Ask a few agents, and they will quickly call it collusion.

Ask a few general managers, and they will just as quickly suggest the market was long overdue for a correction in the market for 30-year-old free agents with a questionable shelf life.

Ask the more reasonable among both, and they will absolutely point to the current CBA, which punishes teams for stupidity.

The Cubs Convention that kicked off Friday night is usually the unofficial end to winter for baseball fans and the beginning of spring training, even with camp a month away.

But free agency is still in full effect, such as it is, and the winter feels far from over.

The biggest names in a mediocre free-agent class are still available and there's been so little movement that Cubs fans were holding their breath and hoping for a huge announcement at the opening ceremonies.

It didn't happen - and it's not because of collusion.

It's because of the "Competitive Balance Tax." If you want to think of the CBT as a salary cap that the players association fought against for more than four decades, you wouldn't be entirely wrong.

It's a soft cap and it's working like a hard cap this winter, just the way commissioner Rob Manfred and his small-market owners hoped it would work.

The threshold for the tax is $197 million in 2018, up marginally from the last CBA, while salaries and revenues have grown significantly.

Teams like the Cubs, Dodgers and Yankees are desperate to stay under the tax this year so they can be ready for the monster class that hits free agency next winter.

It's possible that the 2018 market could include Bryce Harper, Clayton Kershaw (opt-out), Manny Machado, Charlie Blackmon, A.J. Pollock and Cody Allen, not to mention Andrew Miller, Josh Donaldson, Craig Kimbrel, Daniel Murphy, Andrew McCutchen and David Price (opt-out).

Teams want to stay under the tax this year so they don't get into repeater territory before they line up for the chance to sign a franchise player, and their public stance against getting into the tax is viewed by some agents as an informal agreement.

Mostly, agents are upset they can't use big-market clubs for leverage in current negotiations. GMs say simply that they are saving important dollars for a rainy, bomb-cyclone day.

By staying under the threshold, teams reset their current tax rate back to 20 percent of the future overage.

It's 30 percent in the second year and 50 percent in the third year. Depending on how much they go over the limit, the tax could be as high as 90 percent, and there can also be draft pick penalties.

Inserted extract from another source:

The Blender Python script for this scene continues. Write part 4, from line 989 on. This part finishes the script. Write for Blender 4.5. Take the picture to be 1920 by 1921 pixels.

Considering the Cubs, Dodgers and Yankees already think they're good enough to reach the World Series, and given the possible tax penalties, it's actually quite logical that they manage this winter conservatively.

In the Cubs' case, they would love to add another veteran starter - like Jake Arrieta or Yu Darvish - if the price were right, and almost certainly want more bullpen help beyond the arms they've already added.

They will wait to see if a pitcher falls into their laps, but as has been the case since he arrived, Theo Epstein has more in mind than the roster as it stands today.

He will be ready when the taxman cometh.